カミッロ ・ イノチェンティ
Camillo Innocenti
1871年−1961年
カミッロ ・ イノチェンティは1871年、イタリア・ローマに生まれた画家です。ヴィスコンティ大学で学んだ後、ナザレ派の画家のアトリエに通うようになり、ミケランジェロやラファエロなど過去の偉大な芸術を学ぶ機会を得ました。程なくしてイノチェンティの関心は現代美術へと移っていき、アントニオ・マンチーニのスタジオへと足を運ぶようになりました。デビューは1903年のヴェネツィア・ビエンナーレで、ややディヴィジョニズム(分割画法)に近い作品を3点出品したほか、複数のアーティストと共に『ラツィオの部屋』のフリーズ(柱の上部装飾)を手がけました。これを機にイノチェンティは次々と国際的な成功を収めていきました。

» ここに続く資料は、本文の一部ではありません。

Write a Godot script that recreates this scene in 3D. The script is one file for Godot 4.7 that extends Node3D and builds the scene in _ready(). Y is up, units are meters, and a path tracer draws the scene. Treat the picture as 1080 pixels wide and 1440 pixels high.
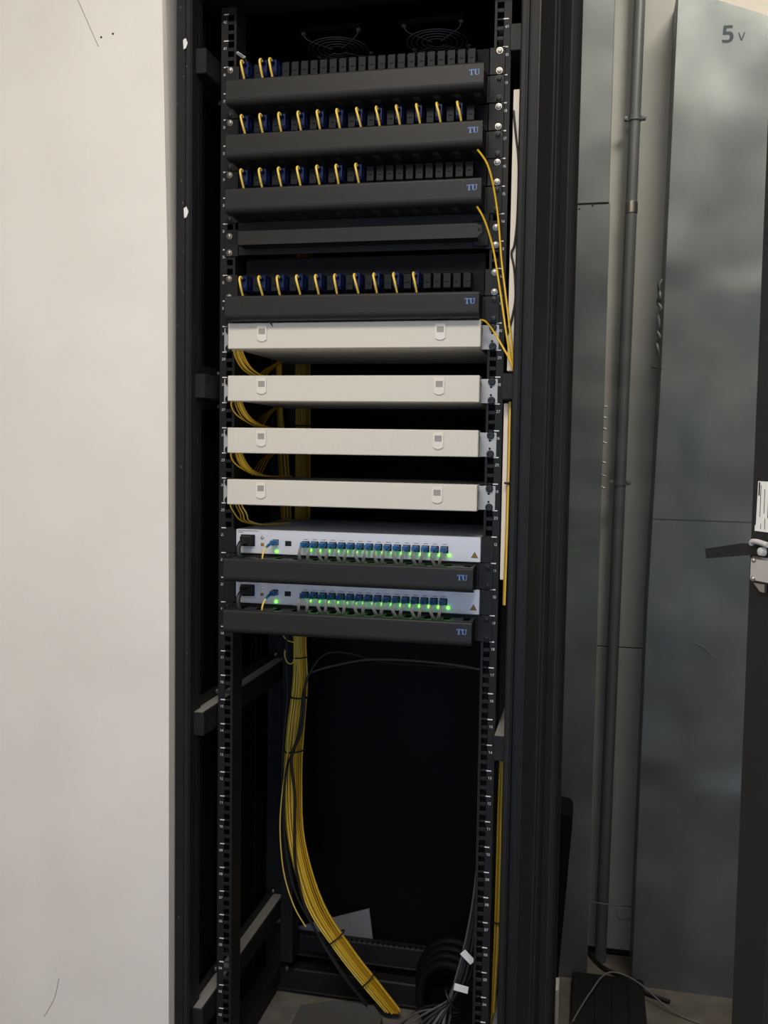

1904年以降は活躍が顕著で、セントルイス万博への出品やヴェネツィア・ビエンナーレへの再出品、1909年には少女や女性がピアノを弾いたり、お茶を注いだり、鏡の前で髪を整えたりする姿を描いた一連のドローイング作品も発表しています。第一次世界大戦により発表の場が限られてしまうと、その時期は映画の舞台監督の仕事に専念し、ヨーロッパで大成功を収めました。しかし戦後、イノチェンティの現代的な絵画はマーケットでの支持を得られなくなり、1925年には北アフリカへ移住。カイロの美術アカデミーで指揮を執る傍、宮廷画家としても活躍しました。